Monday, Nov. 17, 1947

Full of Dynamite

This time it was going to be different. Michigan's white-haired Homer Ferguson had the wary air of a schoolmarm with a roomful of restless kids. Under his watchful direction, the Senate War Investigating subcommittee last week gingerly reopened its inquiry into Howard Hughes's $40 million war contracts for one huge flying boat and three XF-11 photo-reconnaissance planes.

There would be no more girl-spangled hullabaloo. Photographers were warned not to take pictures while witnesses were testifying. Johnny Meyer, Hughes's ubiquitous pressagent, slipped in & out of the hearings, carefully unobtrusive.

Pressure at Work. The committee turned up some solid facts. Without question, bustling Henry Kaiser and his lanky associate Howard Hughes had had very special treatment in wartime Washington. Ex-WPB Vice Chairman Charles E. Wilson testified that he had ordered the flying-boat contract canceled. A couple of months later "we awoke to find the job was proceeding--Mr. Nelson had gone to Mr. Jesse Jones. . . ."

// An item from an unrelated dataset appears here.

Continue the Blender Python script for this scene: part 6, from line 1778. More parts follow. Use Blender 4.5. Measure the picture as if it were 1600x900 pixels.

Ralph R. Graichen, aircraft technician then assigned to Air Corps headquarters, declared that the contract for the reconnaissance planes was authorized because of pressure from Elliott Roosevelt. Army contract officers protested the high cost of the plane, the unusual terms of the contract. They were overruled. The Budget Bureau recommended that the flying-boat contract be terminated, the F11 production transferred to someone else. The recommendation was ignored. Snorted one disgruntled colonel (according to a 1944 memo): "let Hughes "hang himself."

Then the committee summoned Major General Bennett Meyers, wartime deputy chief of procurement, who retired in 1945. A burly, balding man with a bristle-brush mustache, Meyers had had his troubles. After a trip to North Africa (where Elliott Roosevelt's photo-reconnaissance squadron was stationed), Assistant Secretary of War for Air Lovett called him up and demanded: "For God's sake, Benny, don't we have a photo-reconnaissance plane?" Then Harry Hopkins called him to the White House, said that it was an outrage, and why didn't he get busy and get one? General "Hap" Arnold got a query from the President about the Hughes plane.

An Awful Smell. Meyers got busy. But he was not happy about it. The committee produced transcripts of his worried telephone conversations with Lovett:

Meyers: "There is going to be an awful smell about [the Hughes contract] when it gets out. . . ."

Lovett: "Benny, my own feeling is that I never like any of these projects that are gone into under outside pressure. . . . Hughes has very powerful friends here in Washington."

Meyers: "Yes, sir. Jesse Jones and the President and everyone else seems to be in this. ... It is full of dynamite."

But it was Meyers who had finally approved the F11 contract, and Meyers had some explaining to do. The committee suddenly whipped out a familiar document--one of Johnny Meyer's expense accounts. Johnny had paid a $1,165 hotel bill for General Meyers at the Los Angeles Town House in April 1944, just before the F11 contract was signed. When the General found that the bill had been paid by Meyer, he had told his wife to repay the money. Mrs. Meyers, a 31-year-old blonde, testified that she had put $900 in an envelope and tried to get Johnny to take it, finally thrust the envelope in his coat pocket. Johnny himself was called, denied that he had been repaid.

Most Distorted Thing. Had Hughes ever offered him a job? Meyers said that Neil McCarthy, Hughes's vice president, had asked him to sign a contract to work for Hughes after the war. When was that? He wasn't sure. Around the time he approved the F11 contract.

Then Ferguson brought out the testimony of McCarthy himself. Said McCarthy: Hughes had told him that Meyers wanted a contract for a postwar job, with a down payment "to buy Liberty bonds." He had turned Meyers down. Then Meyers had asked if he could get a loan. McCarthy's recollection was that the amount requested was $50,000.

Sputtered Meyers: "It is the most distorted thing I have ever heard. I do recall telling [McCarthy] about a certain bond transaction. He asked me if there was not some way that Howard Hughes could help me on this proposition. I told him no."

At week's end, Howard Hughes himself flew into town, cocky, disheveled and sardonic as ever. When he appeared at the hearings, he demanded permission to question his "defense" witnesses himself. Ferguson refused. While the witnesses testified, Hughes sat scowling, scribbling questions on scraps of paper, which he handed to Ferguson to ask the witnesses.

This week Howard Hughes charged to the offensive. The chief reason for his failure to deliver the F-11s on time, he said, was the low priority assigned on materials and manpower. Until he hired Johnny Meyer to entertain Army officers, he got "the worst deal of any aircraft manufacturer in the U.S."

'Hughes admitted that General Meyers had asked for a loan, but said that the figure was $200,000. Meyers wanted to buy $10,000,000 worth of "Liberty bonds" on margin. When he turned it down, Meyers was "so angry at me I thought he would throw a monkey wrench in the [XF11] contract, but he didn't."